Case Law: Assessments & Collection

  • Barry v. OC Residential Properties
    (2011) 194 Cal.App.4th 861
    [Foreclosure; Redemption Price] When a property is sold through nonjudicial foreclosure of an assessment lien, the redemption price may include maintenance and repair expenses incurred by the purchaser during the redemption period that were reasonable necessary for the preservation of the property.
  • Bear Creek Master Association v. Edwards
    (2005) 31 Cal.Rptr.3d 337
    [Duty to pay; Assessment Liens] A recorded assessment lien secures the assessment debt that continues to accrue on the owner’s account; the debt is not limited solely to the amount stated in the lien at the time the lien was initially recorded.
  • Berryman v. Merit Property Management, Inc.
    (2007) 152 Cal.App.4th 1544
    [Association Records; Transfer Document Fees] An association’s managing agent is permitted to earn a profit on the fees it charges for providing property transfer documents.
  • Brown v. Professional Community Management, Inc.
    (2005) 127 Cal.App.4th 532
    [Assessments & Collection; Collection Fees] An association’s vendors are permitted to earn a profit on the fees it charges in connection with collecting delinquent assessments owed to the association.
  • Cerro De Alcala Homeowners Assn. v. Burns
    (1985) 169 Cal.App.3d Supp. 1
    [Assessments & Collection; Duty to Pay] A homeowner may not avoid his/her obligation to pay assessments levied by a HOA merely because the homeowner abandons possession of the property.
  • Diamond Heights Village Association, Inc. v. Financial Freedom Senior Funding Corp.
    (2011) 196 Cal.App.4th 290
    [Assessment Collection; Judgment Lien Merger] When a HOA assessment lien is enforced by the HOA through judicial action, the debt secured by the assessment lien is merged into the judgment.
  • Diamond v. Superior Court
    (2013) 217 Cal.App.4th 1172
    [Assessment Collection; Notice Requirements] A HOA must strictly adhere to the statutory lien and foreclosure notice requirements in order to perfect an assessment lien and foreclose on a homeowner’s property.
  • Eith v. Ketelhut
    (2018) 31 Cal.App.5th 1
    [Commercial Use; Board Deference] A Board’s determination of whether a business or commercial activity affects the residential character of a HOA was entitled to judicial deference.
  • Highland Greens Homeowners Ass’n v. De Guillen (In re De Guillen)
    (2019) 604 B.R. 826
    [Assessment Liens; Continuing Lien; Foreclosure] The BAP held that the Davis-Stirling Act does not allow for continuing assessment liens and imposes an affirmative duty on Associations to provide additional pre-lien notices to delinquent homeowners before recording any subsequent assessment lien.
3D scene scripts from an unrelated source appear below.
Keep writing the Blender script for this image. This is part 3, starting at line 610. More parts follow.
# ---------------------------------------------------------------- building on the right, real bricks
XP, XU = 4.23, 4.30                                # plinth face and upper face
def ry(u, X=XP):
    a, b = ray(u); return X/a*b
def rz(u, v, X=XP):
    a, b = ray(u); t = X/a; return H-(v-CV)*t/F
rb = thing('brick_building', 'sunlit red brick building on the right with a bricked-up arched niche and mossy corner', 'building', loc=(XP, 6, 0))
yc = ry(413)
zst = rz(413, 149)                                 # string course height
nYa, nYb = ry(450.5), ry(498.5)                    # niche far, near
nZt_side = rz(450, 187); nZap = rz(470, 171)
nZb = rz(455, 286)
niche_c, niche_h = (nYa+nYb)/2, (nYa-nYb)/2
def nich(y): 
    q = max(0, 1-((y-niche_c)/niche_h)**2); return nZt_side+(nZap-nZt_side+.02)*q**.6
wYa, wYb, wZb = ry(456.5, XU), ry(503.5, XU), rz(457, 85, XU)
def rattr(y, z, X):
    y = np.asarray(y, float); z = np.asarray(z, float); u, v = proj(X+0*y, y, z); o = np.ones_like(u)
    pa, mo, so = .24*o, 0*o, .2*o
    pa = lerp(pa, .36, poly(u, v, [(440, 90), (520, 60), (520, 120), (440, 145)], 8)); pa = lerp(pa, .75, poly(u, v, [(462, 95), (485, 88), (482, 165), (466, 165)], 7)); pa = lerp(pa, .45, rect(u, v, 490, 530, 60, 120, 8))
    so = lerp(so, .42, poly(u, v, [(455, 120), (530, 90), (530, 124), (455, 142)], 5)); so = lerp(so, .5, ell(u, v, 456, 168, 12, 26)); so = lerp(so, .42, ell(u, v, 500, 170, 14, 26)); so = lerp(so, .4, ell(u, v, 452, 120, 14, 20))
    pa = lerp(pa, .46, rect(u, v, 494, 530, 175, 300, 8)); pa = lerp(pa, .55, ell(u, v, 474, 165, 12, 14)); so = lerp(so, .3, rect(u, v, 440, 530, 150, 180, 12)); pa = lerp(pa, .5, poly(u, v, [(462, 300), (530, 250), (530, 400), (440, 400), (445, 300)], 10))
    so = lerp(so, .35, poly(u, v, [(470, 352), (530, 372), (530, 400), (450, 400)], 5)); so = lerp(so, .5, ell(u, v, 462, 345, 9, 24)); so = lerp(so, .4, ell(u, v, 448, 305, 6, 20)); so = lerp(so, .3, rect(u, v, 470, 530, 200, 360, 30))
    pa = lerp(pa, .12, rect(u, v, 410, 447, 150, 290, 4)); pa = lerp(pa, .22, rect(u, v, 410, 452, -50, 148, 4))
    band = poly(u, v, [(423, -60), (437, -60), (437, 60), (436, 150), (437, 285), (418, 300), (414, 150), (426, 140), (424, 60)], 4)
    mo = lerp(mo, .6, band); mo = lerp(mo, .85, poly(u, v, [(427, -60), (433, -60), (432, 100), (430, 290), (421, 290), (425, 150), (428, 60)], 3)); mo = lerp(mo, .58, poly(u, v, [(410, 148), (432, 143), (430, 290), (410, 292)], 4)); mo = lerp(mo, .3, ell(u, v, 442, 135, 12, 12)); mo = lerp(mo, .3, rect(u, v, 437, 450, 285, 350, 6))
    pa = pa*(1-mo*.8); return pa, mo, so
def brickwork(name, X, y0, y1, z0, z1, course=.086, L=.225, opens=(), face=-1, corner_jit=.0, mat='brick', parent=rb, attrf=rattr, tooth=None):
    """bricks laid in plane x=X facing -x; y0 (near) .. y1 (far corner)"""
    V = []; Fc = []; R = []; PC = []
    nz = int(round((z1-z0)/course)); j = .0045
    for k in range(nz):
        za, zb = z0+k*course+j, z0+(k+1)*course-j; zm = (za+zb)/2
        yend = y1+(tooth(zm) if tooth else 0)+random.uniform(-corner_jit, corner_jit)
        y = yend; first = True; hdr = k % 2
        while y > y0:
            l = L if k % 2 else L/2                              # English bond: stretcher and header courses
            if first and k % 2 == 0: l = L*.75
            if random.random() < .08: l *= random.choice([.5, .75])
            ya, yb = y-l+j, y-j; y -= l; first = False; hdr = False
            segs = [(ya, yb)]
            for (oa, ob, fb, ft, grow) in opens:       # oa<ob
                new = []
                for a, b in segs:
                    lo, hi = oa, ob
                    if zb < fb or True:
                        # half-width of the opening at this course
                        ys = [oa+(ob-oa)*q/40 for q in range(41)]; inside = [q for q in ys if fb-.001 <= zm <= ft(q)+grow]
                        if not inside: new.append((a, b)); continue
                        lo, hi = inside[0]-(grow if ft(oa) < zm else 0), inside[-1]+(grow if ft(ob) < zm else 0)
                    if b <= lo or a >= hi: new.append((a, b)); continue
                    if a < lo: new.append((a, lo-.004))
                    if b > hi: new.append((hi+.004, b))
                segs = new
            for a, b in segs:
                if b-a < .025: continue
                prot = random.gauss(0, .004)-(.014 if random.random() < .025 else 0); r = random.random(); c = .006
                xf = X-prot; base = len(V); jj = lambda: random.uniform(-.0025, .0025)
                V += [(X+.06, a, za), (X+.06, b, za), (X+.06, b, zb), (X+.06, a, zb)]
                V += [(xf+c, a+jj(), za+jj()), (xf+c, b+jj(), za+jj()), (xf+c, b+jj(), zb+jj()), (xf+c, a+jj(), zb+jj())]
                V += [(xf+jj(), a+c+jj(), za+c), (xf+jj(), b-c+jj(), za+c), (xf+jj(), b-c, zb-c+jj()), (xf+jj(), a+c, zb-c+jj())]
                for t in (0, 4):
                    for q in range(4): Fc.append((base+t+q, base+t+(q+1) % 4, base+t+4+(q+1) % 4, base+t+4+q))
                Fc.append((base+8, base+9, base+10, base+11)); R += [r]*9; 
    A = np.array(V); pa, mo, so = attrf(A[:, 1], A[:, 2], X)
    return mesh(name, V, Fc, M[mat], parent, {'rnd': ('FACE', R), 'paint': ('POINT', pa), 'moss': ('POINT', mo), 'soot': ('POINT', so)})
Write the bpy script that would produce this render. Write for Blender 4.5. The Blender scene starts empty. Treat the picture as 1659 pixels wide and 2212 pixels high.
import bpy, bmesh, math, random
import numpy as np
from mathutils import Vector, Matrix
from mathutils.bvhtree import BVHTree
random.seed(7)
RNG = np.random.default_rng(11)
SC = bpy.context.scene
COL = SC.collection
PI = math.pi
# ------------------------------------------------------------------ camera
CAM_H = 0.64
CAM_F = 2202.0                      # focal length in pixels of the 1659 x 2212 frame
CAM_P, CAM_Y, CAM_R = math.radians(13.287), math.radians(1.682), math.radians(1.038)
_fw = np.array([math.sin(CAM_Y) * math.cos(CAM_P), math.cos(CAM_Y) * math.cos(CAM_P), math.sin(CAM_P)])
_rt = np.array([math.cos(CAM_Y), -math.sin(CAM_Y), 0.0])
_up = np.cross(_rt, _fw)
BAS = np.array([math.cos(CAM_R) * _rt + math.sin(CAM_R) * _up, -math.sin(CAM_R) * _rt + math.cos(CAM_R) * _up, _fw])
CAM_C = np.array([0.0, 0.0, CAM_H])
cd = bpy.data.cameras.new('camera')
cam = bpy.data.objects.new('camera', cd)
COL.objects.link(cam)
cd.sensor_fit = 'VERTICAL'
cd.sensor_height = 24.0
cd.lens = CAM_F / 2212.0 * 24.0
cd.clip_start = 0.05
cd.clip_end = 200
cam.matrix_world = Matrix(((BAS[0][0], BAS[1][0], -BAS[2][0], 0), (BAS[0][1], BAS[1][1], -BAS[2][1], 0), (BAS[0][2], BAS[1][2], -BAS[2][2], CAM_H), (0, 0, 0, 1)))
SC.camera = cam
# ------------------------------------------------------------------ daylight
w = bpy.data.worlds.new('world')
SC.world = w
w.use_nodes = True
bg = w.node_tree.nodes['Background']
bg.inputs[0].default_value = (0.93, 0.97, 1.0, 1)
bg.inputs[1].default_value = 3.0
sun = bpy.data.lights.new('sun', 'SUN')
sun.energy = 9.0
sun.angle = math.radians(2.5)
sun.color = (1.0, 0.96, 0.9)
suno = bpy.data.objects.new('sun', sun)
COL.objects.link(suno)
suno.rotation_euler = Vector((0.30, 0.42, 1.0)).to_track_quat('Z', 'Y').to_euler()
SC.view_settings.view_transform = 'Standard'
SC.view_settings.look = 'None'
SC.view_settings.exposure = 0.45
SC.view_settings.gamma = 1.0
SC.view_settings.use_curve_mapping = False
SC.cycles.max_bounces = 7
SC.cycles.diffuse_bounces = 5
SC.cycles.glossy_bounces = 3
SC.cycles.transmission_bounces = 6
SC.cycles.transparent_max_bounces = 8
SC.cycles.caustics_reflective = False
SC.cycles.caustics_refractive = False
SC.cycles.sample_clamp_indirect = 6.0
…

  • Huntington Continental Townhouse Association, Inc. v. Miner
    (2014) 230 Cal.App.4th 590
    [Assessments & Collection; Partial Payments] An association is required to accept partial payments made by a delinquent homeowner and allocate them in accordance with Civil Code Section 5655, even after the association has recorded an assessment lien.
  • Mashiri v. Epsten Grinnell & Howell
    (2017) 845 F.3d 984
    [FDCPA; Collection Notice] Homeowner successfully alleged that HOA law firm violated FDCPA because pre-lien notice payment demand timeline was inconsistent with the right under the FDCPA to dispute the debt within 30 days of receipt of letter.
  • Multani v. Witkin & Neal
    (2013) 215 Cal.App.4th 1428
    [Assessment Collection; Redemption Rights] A nonjudicial foreclosure sale may be set aside where a HOA fails to notify the foreclosed owner of his/her redemption rights after the foreclosure sale.
  • Park Place Estates Homeowners Association v. Naber
    (1994) 29 Cal.App.4th 427
    [Assessments & Collection; Duty to Pay Assessments] An association member may not assert the homeowners association’s (HOA’s) conduct as a defense or “setoff” to an action brought by the HOA against the member for the member’s failure to pay assessments.
  • Ruoff v. Harbor Creek Community Association
    (1992) 10 Cal.App.4th 1624
    [Insurance; Liability] A HOA’s members were held personally liable in excess of the HOA’s insurance policy limit for injuries stemming from the HOA’s common areas that were owned by the HOA’s members as tenants in common.
  • Watts v. Oak Shores Community Association
    (2015) 235 Cal.App.4th 466
    [Operating Rules; Rental Activities; Board Deference] Homeowners associations may adopt reasonable rules and impose fees on members relating to short-term rentals of condominium units.